- _STATED PROBLEM_: Beginning with the first line of the data below, extract each line up to and including the one containing "SC.camera = camo". Copy them exactly and add nothing.

- _PROVIDED RECORDS_:
↓

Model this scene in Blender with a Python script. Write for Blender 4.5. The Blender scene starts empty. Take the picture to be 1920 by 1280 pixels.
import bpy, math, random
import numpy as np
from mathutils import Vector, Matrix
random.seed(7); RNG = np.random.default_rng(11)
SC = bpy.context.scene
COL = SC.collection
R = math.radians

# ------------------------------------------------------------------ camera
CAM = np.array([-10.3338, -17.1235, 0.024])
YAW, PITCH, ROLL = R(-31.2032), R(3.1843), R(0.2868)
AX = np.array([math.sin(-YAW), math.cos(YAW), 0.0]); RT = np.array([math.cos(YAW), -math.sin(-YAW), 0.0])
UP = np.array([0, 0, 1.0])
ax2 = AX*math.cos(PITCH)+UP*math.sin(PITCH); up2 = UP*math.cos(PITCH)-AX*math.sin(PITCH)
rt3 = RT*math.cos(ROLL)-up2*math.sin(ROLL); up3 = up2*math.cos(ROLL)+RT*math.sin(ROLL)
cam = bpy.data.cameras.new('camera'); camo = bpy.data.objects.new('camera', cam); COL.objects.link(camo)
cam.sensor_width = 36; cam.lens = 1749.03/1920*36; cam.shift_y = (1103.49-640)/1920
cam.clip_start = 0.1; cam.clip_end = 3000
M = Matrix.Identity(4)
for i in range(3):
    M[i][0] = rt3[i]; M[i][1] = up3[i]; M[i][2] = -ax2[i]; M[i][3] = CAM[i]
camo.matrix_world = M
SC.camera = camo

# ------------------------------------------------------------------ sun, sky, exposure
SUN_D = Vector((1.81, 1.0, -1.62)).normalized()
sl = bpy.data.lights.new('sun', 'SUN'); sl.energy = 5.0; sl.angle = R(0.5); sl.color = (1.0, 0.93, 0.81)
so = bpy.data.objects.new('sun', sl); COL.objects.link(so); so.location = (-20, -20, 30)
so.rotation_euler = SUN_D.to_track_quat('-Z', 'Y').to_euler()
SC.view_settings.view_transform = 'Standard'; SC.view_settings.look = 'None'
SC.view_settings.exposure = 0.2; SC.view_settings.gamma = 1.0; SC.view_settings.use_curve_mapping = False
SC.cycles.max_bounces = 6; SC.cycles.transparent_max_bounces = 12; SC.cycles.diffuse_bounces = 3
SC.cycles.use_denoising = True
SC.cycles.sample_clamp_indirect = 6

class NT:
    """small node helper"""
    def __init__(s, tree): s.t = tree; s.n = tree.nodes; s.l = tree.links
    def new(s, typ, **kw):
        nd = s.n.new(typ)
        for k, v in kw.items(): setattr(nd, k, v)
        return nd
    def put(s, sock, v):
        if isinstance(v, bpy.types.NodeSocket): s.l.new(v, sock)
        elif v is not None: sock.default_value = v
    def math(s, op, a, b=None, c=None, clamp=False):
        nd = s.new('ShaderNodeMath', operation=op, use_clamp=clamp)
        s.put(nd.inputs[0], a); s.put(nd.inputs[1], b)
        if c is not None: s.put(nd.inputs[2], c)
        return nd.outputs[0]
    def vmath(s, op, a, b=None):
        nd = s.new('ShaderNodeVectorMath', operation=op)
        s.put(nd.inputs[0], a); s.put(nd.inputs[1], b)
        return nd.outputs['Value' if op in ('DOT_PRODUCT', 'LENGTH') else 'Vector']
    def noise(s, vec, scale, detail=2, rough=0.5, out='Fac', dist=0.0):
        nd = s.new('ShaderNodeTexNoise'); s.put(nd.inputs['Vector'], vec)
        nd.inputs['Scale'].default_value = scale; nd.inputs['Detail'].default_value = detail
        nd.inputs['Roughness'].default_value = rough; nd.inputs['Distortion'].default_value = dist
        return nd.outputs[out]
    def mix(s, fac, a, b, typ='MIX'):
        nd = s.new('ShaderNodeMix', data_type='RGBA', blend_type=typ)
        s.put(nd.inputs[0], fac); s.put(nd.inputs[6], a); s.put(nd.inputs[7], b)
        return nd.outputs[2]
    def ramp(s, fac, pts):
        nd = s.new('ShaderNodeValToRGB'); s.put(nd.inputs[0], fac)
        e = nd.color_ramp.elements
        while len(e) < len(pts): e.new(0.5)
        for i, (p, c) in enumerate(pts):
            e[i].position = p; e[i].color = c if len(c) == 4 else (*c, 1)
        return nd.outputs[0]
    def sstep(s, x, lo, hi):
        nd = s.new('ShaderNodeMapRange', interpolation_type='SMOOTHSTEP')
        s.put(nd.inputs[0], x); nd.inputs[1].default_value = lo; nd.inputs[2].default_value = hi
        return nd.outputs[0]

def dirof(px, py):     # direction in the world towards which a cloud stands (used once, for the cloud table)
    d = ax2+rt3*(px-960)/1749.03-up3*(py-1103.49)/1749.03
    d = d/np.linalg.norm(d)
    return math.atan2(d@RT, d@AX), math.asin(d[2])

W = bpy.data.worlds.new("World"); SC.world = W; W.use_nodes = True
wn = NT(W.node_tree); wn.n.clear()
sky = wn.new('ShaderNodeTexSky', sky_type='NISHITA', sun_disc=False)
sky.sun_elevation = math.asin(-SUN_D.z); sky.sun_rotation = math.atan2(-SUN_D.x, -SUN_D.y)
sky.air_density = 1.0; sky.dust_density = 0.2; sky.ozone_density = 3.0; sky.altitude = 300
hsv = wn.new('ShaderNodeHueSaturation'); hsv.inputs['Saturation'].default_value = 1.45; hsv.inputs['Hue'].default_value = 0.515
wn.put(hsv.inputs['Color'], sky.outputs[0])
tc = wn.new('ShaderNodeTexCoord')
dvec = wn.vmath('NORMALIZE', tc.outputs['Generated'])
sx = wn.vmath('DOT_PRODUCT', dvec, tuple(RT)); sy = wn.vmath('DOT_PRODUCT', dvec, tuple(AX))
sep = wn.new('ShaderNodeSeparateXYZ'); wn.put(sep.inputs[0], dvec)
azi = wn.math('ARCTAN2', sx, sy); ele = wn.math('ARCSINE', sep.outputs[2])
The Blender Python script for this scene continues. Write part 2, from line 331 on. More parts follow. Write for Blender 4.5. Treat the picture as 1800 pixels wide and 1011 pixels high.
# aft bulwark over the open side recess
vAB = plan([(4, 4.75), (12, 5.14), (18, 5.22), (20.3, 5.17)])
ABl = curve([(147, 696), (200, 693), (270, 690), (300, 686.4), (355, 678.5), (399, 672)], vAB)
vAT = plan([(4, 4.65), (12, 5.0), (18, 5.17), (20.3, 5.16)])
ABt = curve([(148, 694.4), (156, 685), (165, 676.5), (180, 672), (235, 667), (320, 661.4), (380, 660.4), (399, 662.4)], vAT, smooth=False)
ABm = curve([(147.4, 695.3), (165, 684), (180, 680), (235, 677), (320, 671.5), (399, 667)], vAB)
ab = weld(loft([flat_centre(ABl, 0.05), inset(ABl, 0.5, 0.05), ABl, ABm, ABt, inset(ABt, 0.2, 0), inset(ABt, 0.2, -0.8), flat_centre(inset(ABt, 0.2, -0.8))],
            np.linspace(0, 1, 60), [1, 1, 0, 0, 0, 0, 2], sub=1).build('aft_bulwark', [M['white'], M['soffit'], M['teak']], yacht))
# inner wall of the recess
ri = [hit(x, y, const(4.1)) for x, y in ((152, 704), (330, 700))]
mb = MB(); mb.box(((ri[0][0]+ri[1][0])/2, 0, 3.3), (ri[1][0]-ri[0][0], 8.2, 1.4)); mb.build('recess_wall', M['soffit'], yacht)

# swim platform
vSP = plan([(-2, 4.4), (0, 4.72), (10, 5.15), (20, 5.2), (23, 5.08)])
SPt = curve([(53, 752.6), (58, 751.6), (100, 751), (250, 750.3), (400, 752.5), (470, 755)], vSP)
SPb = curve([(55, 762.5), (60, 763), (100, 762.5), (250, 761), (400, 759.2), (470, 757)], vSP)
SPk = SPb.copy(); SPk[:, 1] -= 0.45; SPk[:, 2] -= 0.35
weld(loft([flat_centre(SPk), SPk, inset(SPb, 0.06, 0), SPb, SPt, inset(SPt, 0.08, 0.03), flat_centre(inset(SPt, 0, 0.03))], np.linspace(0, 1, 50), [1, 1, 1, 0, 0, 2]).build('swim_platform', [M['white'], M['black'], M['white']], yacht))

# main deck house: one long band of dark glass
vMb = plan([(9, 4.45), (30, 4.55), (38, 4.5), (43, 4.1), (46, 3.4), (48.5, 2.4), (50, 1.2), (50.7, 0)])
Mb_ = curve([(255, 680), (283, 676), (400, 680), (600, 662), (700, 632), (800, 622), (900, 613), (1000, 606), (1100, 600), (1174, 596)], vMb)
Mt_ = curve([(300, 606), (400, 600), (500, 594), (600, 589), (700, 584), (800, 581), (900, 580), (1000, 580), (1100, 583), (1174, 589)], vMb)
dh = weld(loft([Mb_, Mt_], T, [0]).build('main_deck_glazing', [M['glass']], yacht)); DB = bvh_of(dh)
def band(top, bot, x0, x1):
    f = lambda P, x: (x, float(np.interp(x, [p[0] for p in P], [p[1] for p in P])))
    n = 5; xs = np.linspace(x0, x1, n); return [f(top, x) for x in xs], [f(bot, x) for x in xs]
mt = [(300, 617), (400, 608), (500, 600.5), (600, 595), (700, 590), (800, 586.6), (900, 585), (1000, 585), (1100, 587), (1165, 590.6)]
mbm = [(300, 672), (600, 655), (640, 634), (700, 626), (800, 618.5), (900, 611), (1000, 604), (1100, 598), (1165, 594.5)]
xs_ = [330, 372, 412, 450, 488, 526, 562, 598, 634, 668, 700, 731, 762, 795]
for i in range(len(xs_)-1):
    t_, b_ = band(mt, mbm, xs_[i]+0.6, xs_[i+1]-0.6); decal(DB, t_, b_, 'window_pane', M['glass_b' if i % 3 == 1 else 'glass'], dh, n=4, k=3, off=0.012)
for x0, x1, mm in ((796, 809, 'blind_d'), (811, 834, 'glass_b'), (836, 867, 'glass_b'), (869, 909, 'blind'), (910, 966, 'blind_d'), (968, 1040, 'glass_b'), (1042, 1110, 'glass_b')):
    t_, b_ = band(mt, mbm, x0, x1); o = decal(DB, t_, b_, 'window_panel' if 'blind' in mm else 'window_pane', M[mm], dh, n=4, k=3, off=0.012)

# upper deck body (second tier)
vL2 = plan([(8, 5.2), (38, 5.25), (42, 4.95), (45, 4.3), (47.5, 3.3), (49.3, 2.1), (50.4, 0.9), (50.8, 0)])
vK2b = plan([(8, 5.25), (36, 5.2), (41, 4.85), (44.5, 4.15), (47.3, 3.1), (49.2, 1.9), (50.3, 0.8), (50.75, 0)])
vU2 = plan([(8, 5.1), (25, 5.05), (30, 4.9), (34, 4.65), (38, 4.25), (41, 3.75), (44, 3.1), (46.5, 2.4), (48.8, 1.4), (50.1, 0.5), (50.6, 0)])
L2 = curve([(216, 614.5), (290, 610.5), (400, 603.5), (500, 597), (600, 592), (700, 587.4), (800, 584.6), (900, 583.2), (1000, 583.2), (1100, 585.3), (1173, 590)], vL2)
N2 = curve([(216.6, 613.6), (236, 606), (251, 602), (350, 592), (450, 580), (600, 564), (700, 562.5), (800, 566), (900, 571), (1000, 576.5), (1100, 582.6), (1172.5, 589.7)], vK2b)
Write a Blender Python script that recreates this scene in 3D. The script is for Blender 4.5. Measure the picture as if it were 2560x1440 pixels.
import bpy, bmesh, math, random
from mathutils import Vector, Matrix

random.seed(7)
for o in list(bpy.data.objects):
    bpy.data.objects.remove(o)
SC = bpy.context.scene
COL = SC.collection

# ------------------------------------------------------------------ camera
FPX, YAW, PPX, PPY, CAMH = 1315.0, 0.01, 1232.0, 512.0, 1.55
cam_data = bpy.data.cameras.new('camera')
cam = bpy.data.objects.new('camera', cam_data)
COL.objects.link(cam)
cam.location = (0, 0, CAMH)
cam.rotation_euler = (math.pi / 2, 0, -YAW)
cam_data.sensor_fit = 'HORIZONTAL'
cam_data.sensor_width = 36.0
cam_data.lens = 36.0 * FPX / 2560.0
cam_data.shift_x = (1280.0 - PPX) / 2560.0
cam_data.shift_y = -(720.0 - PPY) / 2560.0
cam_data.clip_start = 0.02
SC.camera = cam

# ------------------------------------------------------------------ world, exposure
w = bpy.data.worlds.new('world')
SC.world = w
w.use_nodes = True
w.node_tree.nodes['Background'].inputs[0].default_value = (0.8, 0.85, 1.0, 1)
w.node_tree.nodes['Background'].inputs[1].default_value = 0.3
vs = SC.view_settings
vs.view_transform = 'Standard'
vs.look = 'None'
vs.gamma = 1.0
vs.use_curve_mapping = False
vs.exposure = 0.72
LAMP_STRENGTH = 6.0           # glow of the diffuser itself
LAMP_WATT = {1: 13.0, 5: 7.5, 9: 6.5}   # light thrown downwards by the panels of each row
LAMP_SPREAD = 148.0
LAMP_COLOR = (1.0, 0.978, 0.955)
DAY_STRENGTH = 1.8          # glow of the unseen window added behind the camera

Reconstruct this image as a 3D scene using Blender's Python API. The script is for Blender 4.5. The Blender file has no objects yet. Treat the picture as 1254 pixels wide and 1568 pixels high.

↑

- _TASK OUTPUT_:
Model this scene in Blender with a Python script. Write for Blender 4.5. The Blender scene starts empty. Take the picture to be 1920 by 1280 pixels.
import bpy, math, random
import numpy as np
from mathutils import Vector, Matrix
random.seed(7); RNG = np.random.default_rng(11)
SC = bpy.context.scene
COL = SC.collection
R = math.radians

# ------------------------------------------------------------------ camera
CAM = np.array([-10.3338, -17.1235, 0.024])
YAW, PITCH, ROLL = R(-31.2032), R(3.1843), R(0.2868)
AX = np.array([math.sin(-YAW), math.cos(YAW), 0.0]); RT = np.array([math.cos(YAW), -math.sin(-YAW), 0.0])
UP = np.array([0, 0, 1.0])
ax2 = AX*math.cos(PITCH)+UP*math.sin(PITCH); up2 = UP*math.cos(PITCH)-AX*math.sin(PITCH)
rt3 = RT*math.cos(ROLL)-up2*math.sin(ROLL); up3 = up2*math.cos(ROLL)+RT*math.sin(ROLL)
cam = bpy.data.cameras.new('camera'); camo = bpy.data.objects.new('camera', cam); COL.objects.link(camo)
cam.sensor_width = 36; cam.lens = 1749.03/1920*36; cam.shift_y = (1103.49-640)/1920
cam.clip_start = 0.1; cam.clip_end = 3000
M = Matrix.Identity(4)
for i in range(3):
    M[i][0] = rt3[i]; M[i][1] = up3[i]; M[i][2] = -ax2[i]; M[i][3] = CAM[i]
camo.matrix_world = M
SC.camera = camo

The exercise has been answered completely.